▼

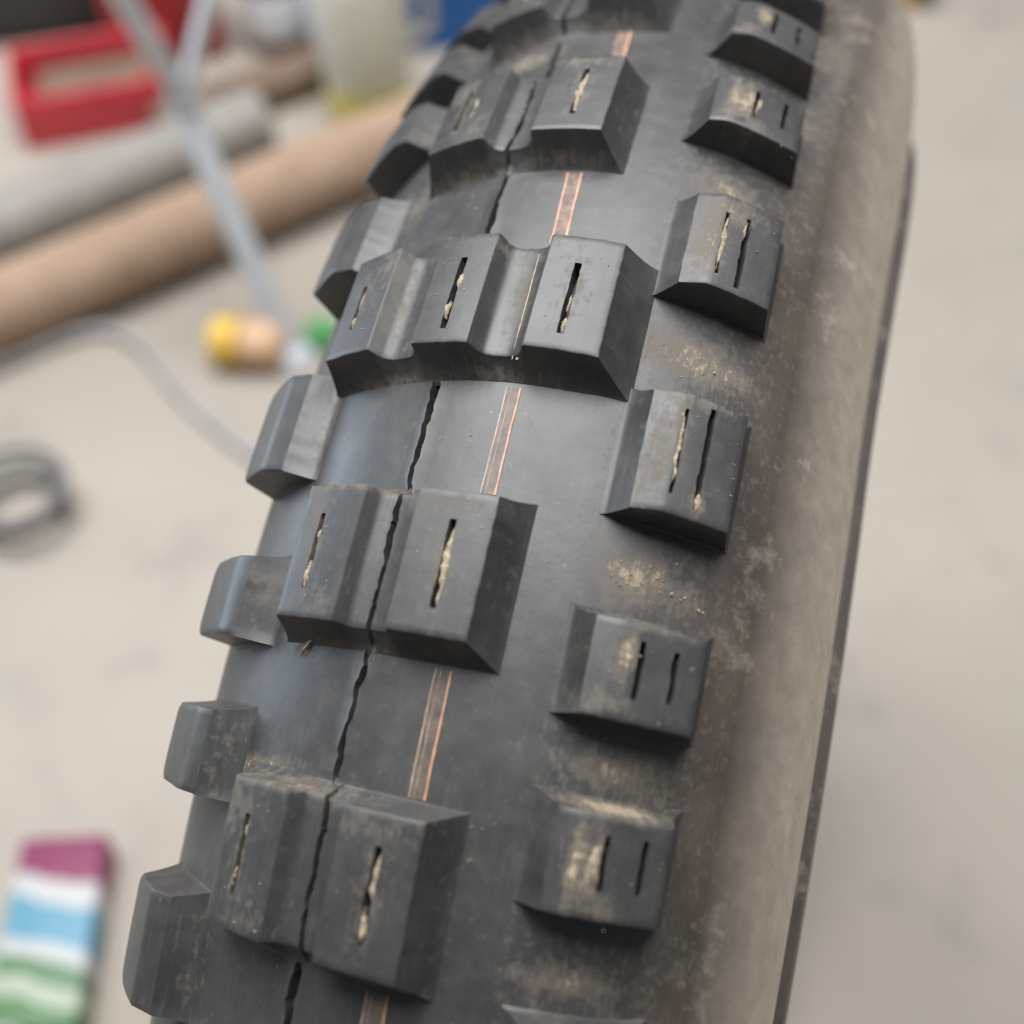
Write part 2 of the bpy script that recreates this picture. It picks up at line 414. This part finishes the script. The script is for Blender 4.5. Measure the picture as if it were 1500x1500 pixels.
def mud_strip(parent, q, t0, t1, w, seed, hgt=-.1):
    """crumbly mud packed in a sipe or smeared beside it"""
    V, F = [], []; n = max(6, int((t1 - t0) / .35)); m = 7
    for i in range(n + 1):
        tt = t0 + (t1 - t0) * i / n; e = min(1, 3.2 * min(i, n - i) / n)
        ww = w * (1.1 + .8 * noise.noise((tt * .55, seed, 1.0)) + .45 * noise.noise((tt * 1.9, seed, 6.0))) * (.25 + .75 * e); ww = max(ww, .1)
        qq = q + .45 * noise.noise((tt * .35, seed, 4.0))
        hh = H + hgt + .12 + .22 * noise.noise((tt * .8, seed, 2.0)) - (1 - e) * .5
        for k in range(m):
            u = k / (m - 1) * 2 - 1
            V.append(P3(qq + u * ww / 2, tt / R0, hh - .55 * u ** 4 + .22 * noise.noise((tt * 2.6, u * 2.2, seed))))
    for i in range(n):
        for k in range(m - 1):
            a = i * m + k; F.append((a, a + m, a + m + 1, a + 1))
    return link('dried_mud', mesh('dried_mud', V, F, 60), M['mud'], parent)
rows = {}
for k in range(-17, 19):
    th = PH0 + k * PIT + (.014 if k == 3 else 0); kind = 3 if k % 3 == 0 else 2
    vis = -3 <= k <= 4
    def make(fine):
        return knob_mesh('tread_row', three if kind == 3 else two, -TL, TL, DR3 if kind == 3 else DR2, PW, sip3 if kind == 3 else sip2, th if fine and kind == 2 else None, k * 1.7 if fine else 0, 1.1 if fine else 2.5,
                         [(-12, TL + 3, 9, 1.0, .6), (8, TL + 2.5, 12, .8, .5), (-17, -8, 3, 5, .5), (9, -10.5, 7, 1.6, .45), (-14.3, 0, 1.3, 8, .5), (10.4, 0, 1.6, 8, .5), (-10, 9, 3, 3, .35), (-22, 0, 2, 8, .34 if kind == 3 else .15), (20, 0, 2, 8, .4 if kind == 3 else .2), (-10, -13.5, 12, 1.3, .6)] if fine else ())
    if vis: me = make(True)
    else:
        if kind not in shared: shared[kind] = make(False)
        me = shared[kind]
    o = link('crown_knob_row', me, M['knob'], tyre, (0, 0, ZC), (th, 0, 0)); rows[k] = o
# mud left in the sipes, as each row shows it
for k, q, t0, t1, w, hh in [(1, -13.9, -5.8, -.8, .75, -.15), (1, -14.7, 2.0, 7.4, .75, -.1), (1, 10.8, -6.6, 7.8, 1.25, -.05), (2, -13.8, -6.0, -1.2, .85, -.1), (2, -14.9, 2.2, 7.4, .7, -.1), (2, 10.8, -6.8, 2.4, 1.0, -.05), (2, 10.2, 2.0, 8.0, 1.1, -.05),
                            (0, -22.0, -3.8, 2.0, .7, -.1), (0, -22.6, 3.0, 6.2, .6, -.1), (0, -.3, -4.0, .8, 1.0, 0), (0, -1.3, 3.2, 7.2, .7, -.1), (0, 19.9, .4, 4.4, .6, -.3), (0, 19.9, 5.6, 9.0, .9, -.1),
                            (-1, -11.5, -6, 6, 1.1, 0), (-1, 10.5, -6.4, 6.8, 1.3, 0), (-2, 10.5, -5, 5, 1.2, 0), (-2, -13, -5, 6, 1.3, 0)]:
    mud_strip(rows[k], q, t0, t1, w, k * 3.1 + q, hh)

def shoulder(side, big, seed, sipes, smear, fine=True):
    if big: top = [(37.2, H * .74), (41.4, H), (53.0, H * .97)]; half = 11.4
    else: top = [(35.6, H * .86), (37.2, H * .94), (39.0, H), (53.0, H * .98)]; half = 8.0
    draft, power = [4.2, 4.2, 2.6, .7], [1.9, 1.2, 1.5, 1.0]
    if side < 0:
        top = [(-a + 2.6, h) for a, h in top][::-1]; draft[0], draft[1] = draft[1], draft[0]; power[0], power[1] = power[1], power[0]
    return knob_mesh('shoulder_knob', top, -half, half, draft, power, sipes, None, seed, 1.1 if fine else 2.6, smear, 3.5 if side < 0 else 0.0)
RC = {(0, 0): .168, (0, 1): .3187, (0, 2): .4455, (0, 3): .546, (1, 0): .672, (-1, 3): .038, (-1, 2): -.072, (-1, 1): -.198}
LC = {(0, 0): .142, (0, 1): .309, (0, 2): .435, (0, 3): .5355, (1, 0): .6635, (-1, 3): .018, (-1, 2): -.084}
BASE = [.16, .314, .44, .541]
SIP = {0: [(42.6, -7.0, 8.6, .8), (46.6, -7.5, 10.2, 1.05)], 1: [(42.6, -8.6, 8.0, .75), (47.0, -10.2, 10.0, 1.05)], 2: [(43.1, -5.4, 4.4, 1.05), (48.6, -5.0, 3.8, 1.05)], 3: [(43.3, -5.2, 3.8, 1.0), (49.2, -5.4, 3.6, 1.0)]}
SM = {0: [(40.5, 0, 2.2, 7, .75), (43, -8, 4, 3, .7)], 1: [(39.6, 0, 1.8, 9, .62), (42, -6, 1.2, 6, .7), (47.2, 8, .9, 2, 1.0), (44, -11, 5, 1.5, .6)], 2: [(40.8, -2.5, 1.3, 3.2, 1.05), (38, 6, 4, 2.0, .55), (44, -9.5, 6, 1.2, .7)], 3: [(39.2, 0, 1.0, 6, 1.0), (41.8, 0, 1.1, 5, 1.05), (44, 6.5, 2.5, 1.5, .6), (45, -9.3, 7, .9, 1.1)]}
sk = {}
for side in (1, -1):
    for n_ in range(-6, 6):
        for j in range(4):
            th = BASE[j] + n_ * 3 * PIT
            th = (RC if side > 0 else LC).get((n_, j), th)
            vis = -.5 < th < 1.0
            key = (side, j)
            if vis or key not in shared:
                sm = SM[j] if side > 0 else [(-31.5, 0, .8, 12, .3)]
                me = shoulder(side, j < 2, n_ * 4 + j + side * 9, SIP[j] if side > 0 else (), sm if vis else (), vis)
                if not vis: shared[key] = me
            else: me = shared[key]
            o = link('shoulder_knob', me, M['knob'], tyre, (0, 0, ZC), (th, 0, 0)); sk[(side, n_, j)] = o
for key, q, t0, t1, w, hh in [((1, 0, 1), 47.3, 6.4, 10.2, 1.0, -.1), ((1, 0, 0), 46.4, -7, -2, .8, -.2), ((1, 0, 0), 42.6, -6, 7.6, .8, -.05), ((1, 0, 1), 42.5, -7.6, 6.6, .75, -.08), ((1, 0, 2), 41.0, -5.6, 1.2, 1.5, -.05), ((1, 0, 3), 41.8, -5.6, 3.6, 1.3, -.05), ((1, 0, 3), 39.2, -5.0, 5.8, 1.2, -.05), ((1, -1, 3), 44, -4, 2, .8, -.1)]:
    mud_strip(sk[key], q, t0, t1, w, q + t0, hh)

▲

» **WHAT IS EXPECTED**
Transcribe the whole listing, character for character, but not its images.

» **RESPONSE TO THE EXERCISE**
Write part 2 of the bpy script that recreates this picture. It picks up at line 414. This part finishes the script. The script is for Blender 4.5. Measure the picture as if it were 1500x1500 pixels.
def mud_strip(parent, q, t0, t1, w, seed, hgt=-.1):
    """crumbly mud packed in a sipe or smeared beside it"""
    V, F = [], []; n = max(6, int((t1 - t0) / .35)); m = 7
    for i in range(n + 1):
        tt = t0 + (t1 - t0) * i / n; e = min(1, 3.2 * min(i, n - i) / n)
        ww = w * (1.1 + .8 * noise.noise((tt * .55, seed, 1.0)) + .45 * noise.noise((tt * 1.9, seed, 6.0))) * (.25 + .75 * e); ww = max(ww, .1)
        qq = q + .45 * noise.noise((tt * .35, seed, 4.0))
        hh = H + hgt + .12 + .22 * noise.noise((tt * .8, seed, 2.0)) - (1 - e) * .5
        for k in range(m):
            u = k / (m - 1) * 2 - 1
            V.append(P3(qq + u * ww / 2, tt / R0, hh - .55 * u ** 4 + .22 * noise.noise((tt * 2.6, u * 2.2, seed))))
    for i in range(n):
        for k in range(m - 1):
            a = i * m + k; F.append((a, a + m, a + m + 1, a + 1))
    return link('dried_mud', mesh('dried_mud', V, F, 60), M['mud'], parent)
rows = {}
for k in range(-17, 19):
    th = PH0 + k * PIT + (.014 if k == 3 else 0); kind = 3 if k % 3 == 0 else 2
    vis = -3 <= k <= 4
    def make(fine):
        return knob_mesh('tread_row', three if kind == 3 else two, -TL, TL, DR3 if kind == 3 else DR2, PW, sip3 if kind == 3 else sip2, th if fine and kind == 2 else None, k * 1.7 if fine else 0, 1.1 if fine else 2.5,
                         [(-12, TL + 3, 9, 1.0, .6), (8, TL + 2.5, 12, .8, .5), (-17, -8, 3, 5, .5), (9, -10.5, 7, 1.6, .45), (-14.3, 0, 1.3, 8, .5), (10.4, 0, 1.6, 8, .5), (-10, 9, 3, 3, .35), (-22, 0, 2, 8, .34 if kind == 3 else .15), (20, 0, 2, 8, .4 if kind == 3 else .2), (-10, -13.5, 12, 1.3, .6)] if fine else ())
    if vis: me = make(True)
    else:
        if kind not in shared: shared[kind] = make(False)
        me = shared[kind]
    o = link('crown_knob_row', me, M['knob'], tyre, (0, 0, ZC), (th, 0, 0)); rows[k] = o
# mud left in the sipes, as each row shows it
for k, q, t0, t1, w, hh in [(1, -13.9, -5.8, -.8, .75, -.15), (1, -14.7, 2.0, 7.4, .75, -.1), (1, 10.8, -6.6, 7.8, 1.25, -.05), (2, -13.8, -6.0, -1.2, .85, -.1), (2, -14.9, 2.2, 7.4, .7, -.1), (2, 10.8, -6.8, 2.4, 1.0, -.05), (2, 10.2, 2.0, 8.0, 1.1, -.05),
                            (0, -22.0, -3.8, 2.0, .7, -.1), (0, -22.6, 3.0, 6.2, .6, -.1), (0, -.3, -4.0, .8, 1.0, 0), (0, -1.3, 3.2, 7.2, .7, -.1), (0, 19.9, .4, 4.4, .6, -.3), (0, 19.9, 5.6, 9.0, .9, -.1),
                            (-1, -11.5, -6, 6, 1.1, 0), (-1, 10.5, -6.4, 6.8, 1.3, 0), (-2, 10.5, -5, 5, 1.2, 0), (-2, -13, -5, 6, 1.3, 0)]:
    mud_strip(rows[k], q, t0, t1, w, k * 3.1 + q, hh)

def shoulder(side, big, seed, sipes, smear, fine=True):
    if big: top = [(37.2, H * .74), (41.4, H), (53.0, H * .97)]; half = 11.4
    else: top = [(35.6, H * .86), (37.2, H * .94), (39.0, H), (53.0, H * .98)]; half = 8.0
    draft, power = [4.2, 4.2, 2.6, .7], [1.9, 1.2, 1.5, 1.0]
    if side < 0:
        top = [(-a + 2.6, h) for a, h in top][::-1]; draft[0], draft[1] = draft[1], draft[0]; power[0], power[1] = power[1], power[0]
    return knob_mesh('shoulder_knob', top, -half, half, draft, power, sipes, None, seed, 1.1 if fine else 2.6, smear, 3.5 if side < 0 else 0.0)
RC = {(0, 0): .168, (0, 1): .3187, (0, 2): .4455, (0, 3): .546, (1, 0): .672, (-1, 3): .038, (-1, 2): -.072, (-1, 1): -.198}
LC = {(0, 0): .142, (0, 1): .309, (0, 2): .435, (0, 3): .5355, (1, 0): .6635, (-1, 3): .018, (-1, 2): -.084}
BASE = [.16, .314, .44, .541]
SIP = {0: [(42.6, -7.0, 8.6, .8), (46.6, -7.5, 10.2, 1.05)], 1: [(42.6, -8.6, 8.0, .75), (47.0, -10.2, 10.0, 1.05)], 2: [(43.1, -5.4, 4.4, 1.05), (48.6, -5.0, 3.8, 1.05)], 3: [(43.3, -5.2, 3.8, 1.0), (49.2, -5.4, 3.6, 1.0)]}
SM = {0: [(40.5, 0, 2.2, 7, .75), (43, -8, 4, 3, .7)], 1: [(39.6, 0, 1.8, 9, .62), (42, -6, 1.2, 6, .7), (47.2, 8, .9, 2, 1.0), (44, -11, 5, 1.5, .6)], 2: [(40.8, -2.5, 1.3, 3.2, 1.05), (38, 6, 4, 2.0, .55), (44, -9.5, 6, 1.2, .7)], 3: [(39.2, 0, 1.0, 6, 1.0), (41.8, 0, 1.1, 5, 1.05), (44, 6.5, 2.5, 1.5, .6), (45, -9.3, 7, .9, 1.1)]}
sk = {}
for side in (1, -1):
    for n_ in range(-6, 6):
        for j in range(4):
            th = BASE[j] + n_ * 3 * PIT
            th = (RC if side > 0 else LC).get((n_, j), th)
            vis = -.5 < th < 1.0
            key = (side, j)
            if vis or key not in shared:
                sm = SM[j] if side > 0 else [(-31.5, 0, .8, 12, .3)]
                me = shoulder(side, j < 2, n_ * 4 + j + side * 9, SIP[j] if side > 0 else (), sm if vis else (), vis)
                if not vis: shared[key] = me
            else: me = shared[key]
            o = link('shoulder_knob', me, M['knob'], tyre, (0, 0, ZC), (th, 0, 0)); sk[(side, n_, j)] = o
for key, q, t0, t1, w, hh in [((1, 0, 1), 47.3, 6.4, 10.2, 1.0, -.1), ((1, 0, 0), 46.4, -7, -2, .8, -.2), ((1, 0, 0), 42.6, -6, 7.6, .8, -.05), ((1, 0, 1), 42.5, -7.6, 6.6, .75, -.08), ((1, 0, 2), 41.0, -5.6, 1.2, 1.5, -.05), ((1, 0, 3), 41.8, -5.6, 3.6, 1.3, -.05), ((1, 0, 3), 39.2, -5.0, 5.8, 1.2, -.05), ((1, -1, 3), 44, -4, 2, .8, -.1)]:
    mud_strip(sk[key], q, t0, t1, w, q + t0, hh)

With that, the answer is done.